I am examining the relationship between representation and abstraction in both painting and cinema, borrowing the language from one medium to inform the creation of the other. Film is a reference material and catalyst for analysis in my paintings, serving as visual information to break apart, analyze, and synthesize into new worlds of my own invention. I utilize archetypal film imagery to examine the affect film has over the way that people perceive, imagine, and remember space. My approach considers that both painting and film function as virtual spaces, but that the two media have opposite means of presenting such space. My concerns with these spatial experiences stem in two directions, involving the way that film and like media might interfere with memory, and the way space is built and experienced for us in cinema.

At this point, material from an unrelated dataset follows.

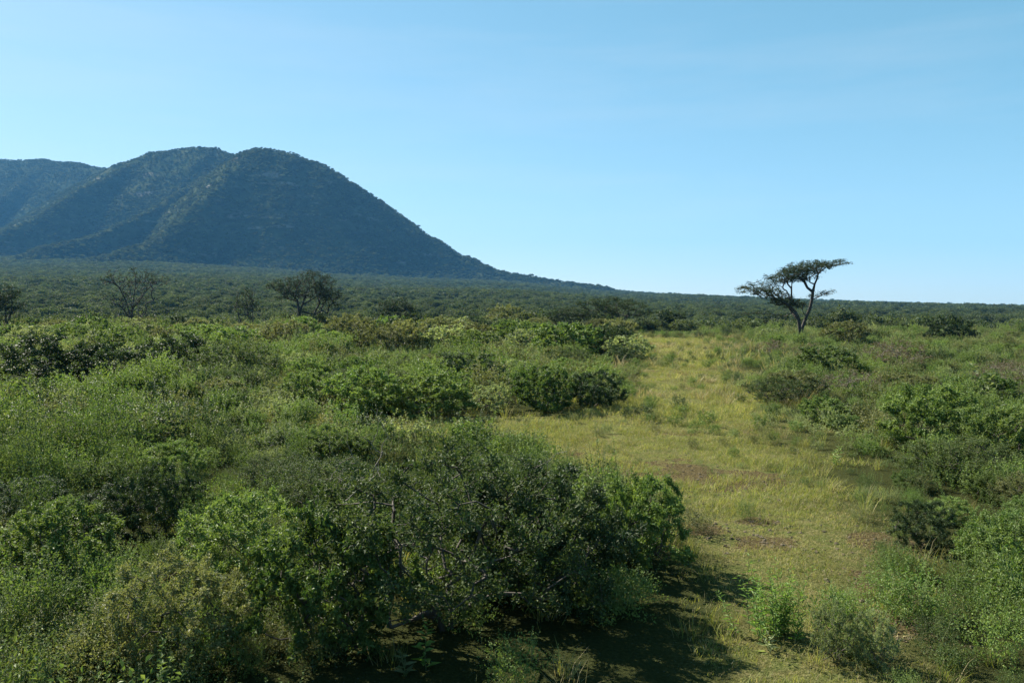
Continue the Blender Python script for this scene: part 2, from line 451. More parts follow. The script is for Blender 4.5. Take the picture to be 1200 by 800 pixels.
def sward_mesh(seed, n=260, size=.5, h=.09, straw=.35):
    """A patch of short cropped grass and fallen straw."""
    rng = np.random.default_rng(seed)
    s = Soup()
    base = np.c_[rng.uniform(-size, size, (n, 2)), np.full(n, -.01)]
    base = base[np.hypot(base[:, 0], base[:, 1]) < size]; n = len(base)
    d = np.c_[rng.normal(0, .45, (n, 2)), np.ones(n)]
    bend = np.c_[rng.normal(0, 1, (n, 2)), rng.uniform(-.4, .1, n)]
    cl = vnoise(base[:, 0] + 50, base[:, 1] + 50, .16, seed)
    L = h * rng.uniform(.4, 1.3, n) * (.5 + cl)
    m = rng.uniform(0, 1, n) < straw
    for sel, slot in ((~m, 0), (m, 1)):
        add_blades(s, base[sel], d[sel], bend[sel], L[sel], .0055 * rng.uniform(.7, 1.4, sel.sum()), np.clip(cl[sel] + rng.normal(0, .2, sel.sum()), 0, 1), slot)
    return s.mesh('short_grass', [M['grass'], M['straw']])

def clump_mesh(seed, n=130, leaf='scrub', L=.34, r=(.5, .5, .36), cz=.42):
    """A shrub far away: a few dozen leaf sprays and a stub of trunk; about one unit wide."""
    rng = np.random.default_rng(seed)
    s = Soup()
    p = blob_points(rng, n, (0, 0, cz), r, .55, .5, seed)
    nrm = unit((p - np.array([0, 0, cz * .6])) / np.array(r) + rng.normal(0, .5, (n, 3)))
    d = unit(rng.normal(0, 1, (n, 3)))
    LL = L * rng.uniform(.5, 1.2, n)
    add_leaves(s, p - d * LL[:, None] * .5, d, nrm, LL, LL * .6, np.clip(.5 + rng.normal(0, .22, n), 0, 1), 0)
    add_tubes(s, np.array([[0, 0, -.1], [0, 0, -.05]]), np.array([[.08, .03, .35], [-.1, .02, .32]]), np.array([.03, .03]), np.array([.015, .015]), .5, 1, 4)
    return s.mesh('scrub_clump', [M[leaf], M['bark']])

# ------------------------------------------------------------------ linking things
COL = scene.collection
def tag(o, label=None, cat=None, group=None, kind=None):
    if label: o['label'] = label
    if cat: o['category'] = cat
    if group: o['group'] = group
    if kind: o['kind'] = kind
    return o

def link(name, me, parent=None):
    o = bpy.data.objects.new(name, me); COL.objects.link(o)
    if parent: o.parent = parent
    return o

def empty(name, loc=(0, 0, 0)):
    o = bpy.data.objects.new(name, None); COL.objects.link(o)
    o.empty_display_size = .2; o.location = loc
    return o

def z_at(x, y):
    return float(ground_z(np.array([x]), np.array([y]))[0])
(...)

By rearranging literal time and space, film mimics memory and internal thought. Remembrance asks that we suspend time to experience the past in the present. In many ways, to remember is to create a new world by evoking things that no longer exist, and never actually existed exactly as we recall. The accessibility of film complicates this issue, in that it works to create universal memories. I am interested in using this collective imagery to create distinct, imagined scenes.
Film is a unique medium, architectonically. Other visual media offer the opportunity for an all at once view. We typically understand works and the space that they embody by first seeing a whole, and then examining details. Film reverses that process; we understand space the same way that we understand narrative, building a whole by slowly accumulating its parts. This slow construction also works to simultaneously personalize and universalize, as viewers are provided with a specific point of view, but one that is shared.
In painting, I take fragments of various places as portrayed in film and combine them into single spaces, transferring the way an environment is presented in film into the compressed, static space of a painting. The combinations of different locations and juxtaposed interior and exterior environments, allow multiple places and times to be experienced and compared simultaneously. The availability of film and the commonness of its visual tropes add a familiar or universal sense to my invented scenes, and allow certain common features to communicate or echo from painting to painting. Currently, I am focusing on particular cinematic spaces that feature moments of transition: thresholds, portals, and scene changes. I am particularly interested in the overlap that occurs between natural and built spaces in these types of compositions. Through the translation of various sources into painting, I invite exploration into the synthesis of real and contrived environments.